Primo. C’è la necessità di operare in un quartiere specifico, la Sanità, che rispecchia la visione di un intero collettivo, nato e cresciuto in quel cosmo a nord del borgo dei Vergini e legato a quello spazio non da una pretesa appartenenza di nascita, quanto dalla volontà di agire su quell’ambiente, di cambiarne la rotta, se possibile, in un senso migliore. Su questo punto la risposta delle istituzioni è irritante: un paternalistico modo di assecondare i buoni propositi e di impedirli allo stesso tempo, quando si fanno più concreti, permettendo l’aggregazione di giovani in uno spazio divenuto a tutti gli effetti un’alternativa concreta a derive di altro tipo, ma ostacolandone sistematicamente l’effettivo consolidarsi nella forma di un “teatro”. Lasciar fare finché è possibile, assecondare la direzione del collettivo e le sue iniziative come espressione di uno spirito giovanile, di un ardore adolescenziale che più tardi si sarebbe placato e avrebbe imparato a fare i conti con la realtà.
Secondo. Lo stabile. La chiesa. L’atroce dilemma. Come rendere possibile l’autodeterminazione di un gruppo che opera all’interno di una struttura settecentesca, di proprietà del Comune di Napoli ma nella disponibilità nientemeno che della Curia? Il grande problema. Ma forse la domanda è posta male, forse il quesito appare più incisivo al contrario: quali e quanti modi un’istituzione conosce e può attuare per impedire il riconoscimento di un gruppo di individui?

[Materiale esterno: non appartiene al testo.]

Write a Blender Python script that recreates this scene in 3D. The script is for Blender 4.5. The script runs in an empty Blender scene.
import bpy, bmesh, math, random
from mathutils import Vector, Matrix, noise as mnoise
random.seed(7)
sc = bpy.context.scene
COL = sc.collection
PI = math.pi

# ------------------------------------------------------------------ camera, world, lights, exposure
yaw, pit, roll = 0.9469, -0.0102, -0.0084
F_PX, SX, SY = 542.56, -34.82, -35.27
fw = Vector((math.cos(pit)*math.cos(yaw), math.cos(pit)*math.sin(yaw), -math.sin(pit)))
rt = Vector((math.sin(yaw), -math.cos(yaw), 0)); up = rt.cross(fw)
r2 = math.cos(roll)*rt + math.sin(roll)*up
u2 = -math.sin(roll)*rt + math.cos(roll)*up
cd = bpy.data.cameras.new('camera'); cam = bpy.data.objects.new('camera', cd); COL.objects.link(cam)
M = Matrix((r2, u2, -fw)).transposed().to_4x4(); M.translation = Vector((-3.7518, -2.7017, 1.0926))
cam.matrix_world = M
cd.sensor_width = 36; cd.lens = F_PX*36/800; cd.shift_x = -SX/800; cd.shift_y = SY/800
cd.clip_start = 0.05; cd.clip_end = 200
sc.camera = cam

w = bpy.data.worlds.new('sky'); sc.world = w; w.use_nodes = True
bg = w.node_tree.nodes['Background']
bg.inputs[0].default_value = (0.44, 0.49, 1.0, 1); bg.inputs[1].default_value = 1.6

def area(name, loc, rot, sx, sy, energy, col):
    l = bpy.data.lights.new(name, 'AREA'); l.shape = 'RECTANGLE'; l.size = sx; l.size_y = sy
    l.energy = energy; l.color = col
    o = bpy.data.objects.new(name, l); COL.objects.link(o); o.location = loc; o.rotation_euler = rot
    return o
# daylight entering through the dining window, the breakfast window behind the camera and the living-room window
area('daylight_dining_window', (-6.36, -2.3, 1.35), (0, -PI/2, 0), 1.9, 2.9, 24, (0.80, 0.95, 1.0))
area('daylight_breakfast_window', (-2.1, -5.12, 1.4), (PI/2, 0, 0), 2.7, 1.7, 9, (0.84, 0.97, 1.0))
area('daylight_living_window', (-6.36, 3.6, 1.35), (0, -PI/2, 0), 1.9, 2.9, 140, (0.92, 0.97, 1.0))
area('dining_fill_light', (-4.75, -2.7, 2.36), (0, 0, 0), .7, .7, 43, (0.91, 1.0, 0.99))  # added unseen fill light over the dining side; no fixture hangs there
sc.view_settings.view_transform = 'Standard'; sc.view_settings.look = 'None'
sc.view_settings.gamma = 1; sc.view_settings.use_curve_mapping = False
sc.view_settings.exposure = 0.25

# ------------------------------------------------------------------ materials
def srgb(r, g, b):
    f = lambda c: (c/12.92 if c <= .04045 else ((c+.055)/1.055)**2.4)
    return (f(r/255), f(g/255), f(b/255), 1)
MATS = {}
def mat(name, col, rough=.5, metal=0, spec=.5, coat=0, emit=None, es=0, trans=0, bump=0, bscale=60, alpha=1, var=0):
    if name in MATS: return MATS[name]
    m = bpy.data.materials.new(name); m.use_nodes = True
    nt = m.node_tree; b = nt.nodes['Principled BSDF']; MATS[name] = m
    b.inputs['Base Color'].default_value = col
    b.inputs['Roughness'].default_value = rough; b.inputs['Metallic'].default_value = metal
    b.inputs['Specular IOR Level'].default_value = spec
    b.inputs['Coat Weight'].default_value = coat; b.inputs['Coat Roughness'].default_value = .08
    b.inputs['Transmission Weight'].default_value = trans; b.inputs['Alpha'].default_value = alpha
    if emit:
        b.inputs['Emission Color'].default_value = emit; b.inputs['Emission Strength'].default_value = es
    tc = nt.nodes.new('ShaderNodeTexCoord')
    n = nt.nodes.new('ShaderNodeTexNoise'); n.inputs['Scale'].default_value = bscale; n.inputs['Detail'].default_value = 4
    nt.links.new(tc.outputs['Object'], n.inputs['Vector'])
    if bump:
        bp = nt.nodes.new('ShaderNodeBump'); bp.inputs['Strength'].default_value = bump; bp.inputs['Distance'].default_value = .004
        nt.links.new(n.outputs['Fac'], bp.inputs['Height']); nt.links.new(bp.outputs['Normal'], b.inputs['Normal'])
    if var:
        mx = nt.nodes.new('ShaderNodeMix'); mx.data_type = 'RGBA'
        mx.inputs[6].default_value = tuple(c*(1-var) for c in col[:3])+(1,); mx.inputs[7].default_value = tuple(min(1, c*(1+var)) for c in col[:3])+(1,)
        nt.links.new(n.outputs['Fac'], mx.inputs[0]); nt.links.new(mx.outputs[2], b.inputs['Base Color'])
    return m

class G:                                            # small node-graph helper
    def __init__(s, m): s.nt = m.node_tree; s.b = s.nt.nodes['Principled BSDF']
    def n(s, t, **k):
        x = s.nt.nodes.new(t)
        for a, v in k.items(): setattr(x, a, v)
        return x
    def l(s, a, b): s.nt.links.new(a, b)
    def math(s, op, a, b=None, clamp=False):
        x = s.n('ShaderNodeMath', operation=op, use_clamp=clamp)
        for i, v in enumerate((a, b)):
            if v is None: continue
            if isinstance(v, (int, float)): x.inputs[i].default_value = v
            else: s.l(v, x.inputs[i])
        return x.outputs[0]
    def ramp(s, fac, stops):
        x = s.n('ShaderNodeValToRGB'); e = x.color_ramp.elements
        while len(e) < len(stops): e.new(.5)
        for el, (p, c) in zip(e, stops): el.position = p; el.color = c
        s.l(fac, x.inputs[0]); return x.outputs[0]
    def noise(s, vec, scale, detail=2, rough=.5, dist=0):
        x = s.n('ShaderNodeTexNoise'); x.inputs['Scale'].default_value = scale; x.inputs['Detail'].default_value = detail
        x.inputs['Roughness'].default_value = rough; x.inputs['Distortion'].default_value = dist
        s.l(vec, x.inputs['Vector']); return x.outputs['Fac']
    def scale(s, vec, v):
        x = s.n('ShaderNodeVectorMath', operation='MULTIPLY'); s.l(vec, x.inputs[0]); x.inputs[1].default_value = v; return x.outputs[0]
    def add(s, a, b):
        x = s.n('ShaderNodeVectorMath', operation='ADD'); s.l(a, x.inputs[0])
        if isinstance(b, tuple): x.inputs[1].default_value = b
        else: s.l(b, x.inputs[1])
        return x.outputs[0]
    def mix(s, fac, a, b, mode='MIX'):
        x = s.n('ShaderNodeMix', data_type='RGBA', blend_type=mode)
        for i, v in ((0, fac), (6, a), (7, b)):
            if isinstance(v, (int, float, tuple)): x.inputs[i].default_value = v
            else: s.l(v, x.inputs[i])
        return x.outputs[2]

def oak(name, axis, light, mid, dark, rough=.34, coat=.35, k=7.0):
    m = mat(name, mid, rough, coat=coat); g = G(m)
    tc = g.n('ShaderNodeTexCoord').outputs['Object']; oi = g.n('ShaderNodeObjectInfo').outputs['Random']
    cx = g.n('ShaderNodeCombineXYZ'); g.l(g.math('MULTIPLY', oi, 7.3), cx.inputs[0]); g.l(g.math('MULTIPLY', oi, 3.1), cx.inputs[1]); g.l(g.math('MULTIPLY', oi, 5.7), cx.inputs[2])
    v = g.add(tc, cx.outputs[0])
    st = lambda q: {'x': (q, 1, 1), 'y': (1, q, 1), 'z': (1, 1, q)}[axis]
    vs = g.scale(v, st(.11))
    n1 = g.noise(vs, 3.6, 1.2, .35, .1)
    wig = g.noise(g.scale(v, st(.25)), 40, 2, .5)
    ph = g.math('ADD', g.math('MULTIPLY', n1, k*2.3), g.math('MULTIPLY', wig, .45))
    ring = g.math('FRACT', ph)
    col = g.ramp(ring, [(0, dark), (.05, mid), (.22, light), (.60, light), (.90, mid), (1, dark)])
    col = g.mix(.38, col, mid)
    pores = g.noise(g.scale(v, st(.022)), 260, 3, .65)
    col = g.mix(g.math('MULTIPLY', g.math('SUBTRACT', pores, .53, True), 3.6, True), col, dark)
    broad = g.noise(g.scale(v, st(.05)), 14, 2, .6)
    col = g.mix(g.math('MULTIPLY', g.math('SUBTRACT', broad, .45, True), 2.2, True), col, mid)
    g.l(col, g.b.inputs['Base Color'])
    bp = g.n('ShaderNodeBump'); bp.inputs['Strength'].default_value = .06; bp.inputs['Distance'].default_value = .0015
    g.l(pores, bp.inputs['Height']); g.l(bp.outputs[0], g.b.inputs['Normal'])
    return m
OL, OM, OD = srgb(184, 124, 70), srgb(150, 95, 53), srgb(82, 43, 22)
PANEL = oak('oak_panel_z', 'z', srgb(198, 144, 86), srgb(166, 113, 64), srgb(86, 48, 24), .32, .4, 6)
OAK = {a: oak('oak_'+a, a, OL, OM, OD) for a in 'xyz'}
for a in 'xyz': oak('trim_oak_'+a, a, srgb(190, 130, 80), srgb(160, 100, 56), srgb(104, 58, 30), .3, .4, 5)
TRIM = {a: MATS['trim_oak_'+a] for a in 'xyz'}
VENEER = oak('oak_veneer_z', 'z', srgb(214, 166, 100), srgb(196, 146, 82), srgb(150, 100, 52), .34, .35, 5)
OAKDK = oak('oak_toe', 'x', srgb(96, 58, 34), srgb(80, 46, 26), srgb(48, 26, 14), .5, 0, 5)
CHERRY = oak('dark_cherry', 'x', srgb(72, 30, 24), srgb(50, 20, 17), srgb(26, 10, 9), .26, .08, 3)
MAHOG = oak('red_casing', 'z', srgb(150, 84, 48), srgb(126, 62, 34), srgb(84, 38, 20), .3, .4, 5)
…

Uno dei metodi è lasciare sempre una riserva. Creare una forma decennale di dipendenza. Dare l’idea di una concessione, come in effetti è stato, di un regalo, di una speciale forma di generosità.
È chiaro allora che, all’interno di questa prospettiva paternalista, ogni iniziativa appare infantile. L’entusiasmo con cui ogni anno si è aperta la stagione, l’aria informale che si respirava in quelle occasioni, resa possibile, a quanto pare, dall’idea diffusa che si stava giocando e che nel duro lavoro di un’intera squadra non c’era niente di serio. Un gioco a intrecciare legami coi teatri in giro per il mondo. Un gioco a portare lo spettacolo dal vivo nei piccoli cubicoli senz’aria, dentro i bassi esposti alla strada. Un gioco a formare nuovi registi e drammaturghi. Un gioco a perdere, comunque.
Quanto il sogno di una drammaturgia nuova, brillante, che riuscisse a esprimere “le piramidi arcaiche di teschi” e l’apocalisse ambientale dei giorni nostri, una scrittura che provvedesse, da sola, a questo profondo, disperato bisogno di rappresentazione. Che sia anch’esso infantile?!
Terzo. È straordinariamente semplice porre fine alle cose. Scoprire che ciò per cui si è lavorato negli anni, ha assunto i contorni astratti del sogno giovanile e che nulla di concreto si è mai costruito. Accettare di aver preso troppo seriamente un’avventura, di averci – come si dice – ricamato un po’ troppo sopra. Dirsi che è stato magnifico essere presente quando tutto è cominciato ma che adesso è ora di dire basta e passare, magari, ad altro. Molto facile.
Ma ancora più semplice è lasciare che gli eventi accadano, permettere a una cosa di perdere l’equilibrio, precipitare e disfarsi completamente. Sembra quasi un gesto gentile: lasciare che una cosa si esprima nella sua fine. Lasciare che si concluda perché così deve andare. Darle una spinta, magari, una bella, vigorosa spinta giù per il dirupo. Assistere al commiato. È questo che si è fatto fino a ora. È questo il punto.